If I hadn't just returned from California, and experienced crossing some hills there, I might have reacted differently to the Jez Butterworth play, The Hills of California, we saw in New York on December 8. The title is drawn, as it happens, from a Johnny Mercer song, so the play's dealing with California is its central theme, about the return of the oldest of four sisters who had formed a singing quartet after she had not been in communication with her family since leaving for California about two decades before.
The play received excellent reviews in New York, from both the Times and the New Yorker. The London critics were not a kind: they pointed out that the play is long and meandering, and indulges in lots of unrelated stuff; the return of Joan, the oldest and most talented sister brings out, of course, that she has not succeeded any more than her younger siblings, who haven't either. Nor has their dominating mother, who only realizes and never really accepts that she has trained them to sing harmoniously in a girl group on the model of the Andrews Sisters.

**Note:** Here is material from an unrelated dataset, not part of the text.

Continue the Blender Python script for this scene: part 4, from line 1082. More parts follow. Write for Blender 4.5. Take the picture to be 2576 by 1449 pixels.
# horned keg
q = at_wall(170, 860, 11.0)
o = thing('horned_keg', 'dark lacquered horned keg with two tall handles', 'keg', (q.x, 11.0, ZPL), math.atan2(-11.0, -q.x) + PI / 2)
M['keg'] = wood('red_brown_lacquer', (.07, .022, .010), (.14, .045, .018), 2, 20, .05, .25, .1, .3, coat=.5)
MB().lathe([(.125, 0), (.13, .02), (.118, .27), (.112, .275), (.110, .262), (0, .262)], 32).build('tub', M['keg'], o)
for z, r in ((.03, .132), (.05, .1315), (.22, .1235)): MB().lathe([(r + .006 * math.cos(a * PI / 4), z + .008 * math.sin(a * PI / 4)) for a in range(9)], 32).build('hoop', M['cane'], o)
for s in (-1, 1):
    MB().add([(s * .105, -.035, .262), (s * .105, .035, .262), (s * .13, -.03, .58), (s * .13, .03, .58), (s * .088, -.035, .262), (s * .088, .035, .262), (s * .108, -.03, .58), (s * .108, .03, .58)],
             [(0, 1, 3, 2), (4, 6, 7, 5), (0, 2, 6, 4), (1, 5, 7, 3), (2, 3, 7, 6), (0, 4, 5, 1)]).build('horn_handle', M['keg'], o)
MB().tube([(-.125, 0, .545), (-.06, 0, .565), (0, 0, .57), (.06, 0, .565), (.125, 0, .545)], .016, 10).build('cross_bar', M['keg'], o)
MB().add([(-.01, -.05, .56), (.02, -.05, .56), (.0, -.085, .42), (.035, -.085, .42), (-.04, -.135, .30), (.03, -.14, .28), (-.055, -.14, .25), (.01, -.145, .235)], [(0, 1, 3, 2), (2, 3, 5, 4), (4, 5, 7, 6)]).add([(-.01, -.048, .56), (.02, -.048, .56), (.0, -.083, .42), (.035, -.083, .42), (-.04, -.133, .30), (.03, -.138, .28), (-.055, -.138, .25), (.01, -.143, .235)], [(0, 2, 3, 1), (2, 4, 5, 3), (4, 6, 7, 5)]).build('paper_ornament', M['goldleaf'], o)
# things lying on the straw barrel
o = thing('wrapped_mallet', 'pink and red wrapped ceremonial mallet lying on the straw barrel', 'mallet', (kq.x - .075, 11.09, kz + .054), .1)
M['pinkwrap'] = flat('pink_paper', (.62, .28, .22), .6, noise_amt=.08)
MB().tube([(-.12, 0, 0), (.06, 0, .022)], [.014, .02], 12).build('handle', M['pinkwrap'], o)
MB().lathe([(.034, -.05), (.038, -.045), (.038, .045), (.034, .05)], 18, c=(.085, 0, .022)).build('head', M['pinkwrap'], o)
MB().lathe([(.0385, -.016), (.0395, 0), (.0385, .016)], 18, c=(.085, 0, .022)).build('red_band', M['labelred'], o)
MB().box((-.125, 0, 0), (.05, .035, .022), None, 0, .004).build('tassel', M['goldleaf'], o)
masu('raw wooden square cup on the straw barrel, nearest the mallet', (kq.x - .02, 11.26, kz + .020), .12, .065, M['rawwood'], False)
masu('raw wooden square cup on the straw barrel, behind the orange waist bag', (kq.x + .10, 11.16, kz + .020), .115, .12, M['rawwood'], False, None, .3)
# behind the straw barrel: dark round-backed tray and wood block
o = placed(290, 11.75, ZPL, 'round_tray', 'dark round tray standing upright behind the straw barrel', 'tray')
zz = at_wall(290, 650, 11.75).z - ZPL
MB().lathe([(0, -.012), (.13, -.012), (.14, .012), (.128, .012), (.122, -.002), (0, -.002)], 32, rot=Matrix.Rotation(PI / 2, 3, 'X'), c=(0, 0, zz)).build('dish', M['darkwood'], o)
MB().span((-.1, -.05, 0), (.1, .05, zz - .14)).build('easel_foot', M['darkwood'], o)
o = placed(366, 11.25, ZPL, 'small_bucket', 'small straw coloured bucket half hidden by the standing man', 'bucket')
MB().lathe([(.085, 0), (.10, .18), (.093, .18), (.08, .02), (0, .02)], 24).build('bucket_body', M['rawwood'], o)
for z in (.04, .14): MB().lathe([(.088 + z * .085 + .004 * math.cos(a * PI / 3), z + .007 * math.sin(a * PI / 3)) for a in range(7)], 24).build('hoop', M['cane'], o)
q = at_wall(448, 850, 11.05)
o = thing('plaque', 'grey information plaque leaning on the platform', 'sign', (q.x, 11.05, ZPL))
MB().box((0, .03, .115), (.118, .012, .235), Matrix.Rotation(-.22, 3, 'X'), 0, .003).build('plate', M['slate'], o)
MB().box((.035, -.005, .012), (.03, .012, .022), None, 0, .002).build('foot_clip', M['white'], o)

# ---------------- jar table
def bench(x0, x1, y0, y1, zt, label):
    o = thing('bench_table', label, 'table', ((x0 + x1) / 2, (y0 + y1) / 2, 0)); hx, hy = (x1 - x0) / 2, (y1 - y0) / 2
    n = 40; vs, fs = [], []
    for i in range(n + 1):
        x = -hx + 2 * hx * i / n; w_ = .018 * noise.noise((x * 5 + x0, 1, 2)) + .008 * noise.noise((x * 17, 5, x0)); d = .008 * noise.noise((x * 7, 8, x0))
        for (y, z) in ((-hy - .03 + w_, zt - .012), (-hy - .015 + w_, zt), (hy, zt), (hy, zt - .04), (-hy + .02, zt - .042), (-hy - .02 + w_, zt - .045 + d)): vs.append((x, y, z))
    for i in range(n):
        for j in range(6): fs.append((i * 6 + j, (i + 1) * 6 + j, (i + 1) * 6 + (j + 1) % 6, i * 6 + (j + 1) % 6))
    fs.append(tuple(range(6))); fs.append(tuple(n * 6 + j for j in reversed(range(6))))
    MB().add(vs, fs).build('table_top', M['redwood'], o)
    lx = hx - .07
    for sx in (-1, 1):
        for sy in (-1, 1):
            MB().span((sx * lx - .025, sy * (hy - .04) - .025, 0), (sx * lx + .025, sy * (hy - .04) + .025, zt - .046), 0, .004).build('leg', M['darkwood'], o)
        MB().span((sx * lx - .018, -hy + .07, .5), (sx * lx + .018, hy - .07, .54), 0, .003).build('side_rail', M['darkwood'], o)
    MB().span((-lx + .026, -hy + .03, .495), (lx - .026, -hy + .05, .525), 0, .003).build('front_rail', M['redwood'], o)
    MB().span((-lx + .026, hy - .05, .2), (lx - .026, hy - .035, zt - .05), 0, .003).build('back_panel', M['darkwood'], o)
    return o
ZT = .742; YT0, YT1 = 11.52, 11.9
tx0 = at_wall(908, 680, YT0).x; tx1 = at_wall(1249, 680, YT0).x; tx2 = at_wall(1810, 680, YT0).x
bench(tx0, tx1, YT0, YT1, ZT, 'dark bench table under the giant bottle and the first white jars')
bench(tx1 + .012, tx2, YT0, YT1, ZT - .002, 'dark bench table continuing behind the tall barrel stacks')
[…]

A talent scout for US TV points out to her that the Andrews Sisters were already in decline as a successful act and were virtually invisible to producers looking for new styles of singing. One is led to wonder what attention Veronica, the mother, had been paying for all those years she had been rigorously training her four daughters to where music was heading.
Laura Donnelly, who originated the double role of Veronica and Joan, and is Jez Butterworth's partner, gives a bravura performance. We see her twenty years earlier when the girls are teens, and then when they are grown up and dissatisfied with their lives. They have to adjust quickly to the newly found fact that Joan was no more successful than they have been. Donnelly is excellent in both roles.

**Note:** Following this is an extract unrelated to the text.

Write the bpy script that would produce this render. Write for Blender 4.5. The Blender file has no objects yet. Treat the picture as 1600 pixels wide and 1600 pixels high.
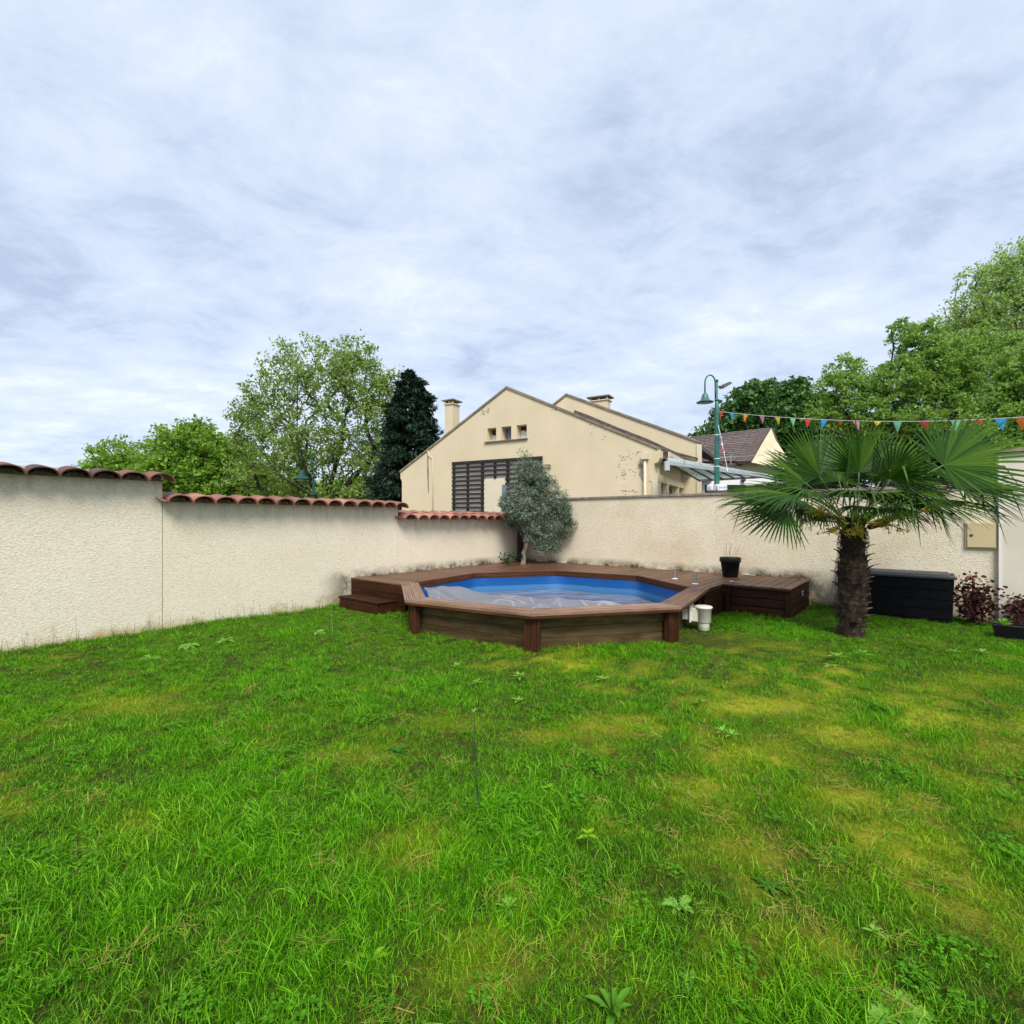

I was drawn to see this play on Broadway by my having seen two of Butterworth's previous plays, Jerusalem in London and The Ferryman in New York. He seems to have an ability to stir the New York critics into a positive frame of mind where they shout out hosannas for his product. To me, Jerusalem was exceedingly English and I was amazed it had been brought to New York at all; the secret quality it contained, however, was the leading role performed by Mark Rylance, whom I would classify as the finest currently active actor I've seen.
The large cast is excellent, as an equally vast ensemble was in The Ferryman, which has a plot set in The Troubles in Northern Ireland which is more clearly drawn than this story. Jerusalem's title, by the way, refers to Blake's famous poem comparing England to the legendary ideal of ancient Jerusalem. It is about a bunch of drifters who are mesmerized by a societal dropout (played by Rylance) who is unable to and does not even want at heart to be their leader.
Even the basic background of The Hills was obscured, especially in the first act, by the difficult-to-follow accents of the leading players, most of whom were in the original London production. They also often addressed the rear or the side of the stage, at low volume, which made it even harder, but by the second and third acts, most of these problems, admittedly relying on the audience, had been resolved.
What hadn't been, though, was the matter that the play's issues remain essentially unaddressed, as Joan gives only a brief account of how she fared in California: she may ave had a few acting or singing gigs but in the end, was far from a success. None of the others, despite their fine singing attributes, honed by the relentless workouts their mother gave them, made it in any significant way, either. It all comes back to the critical visit of the talent scout, who also precipitates a family crisis by his actions.
The show will be on the boards for another month and in many ways, it's a theatrical attraction that hols your interest. Despite its almost three-hour duration, it doesn't drag. But I don't expect that many who have seen or will see it got a whole lot more out of it than I did. As it happens, Butterworth and his brother have written the screenplay for what looks to be a top-notch streaming series, The Agency, a CIA story set in London, and based on a French series, The Bureau.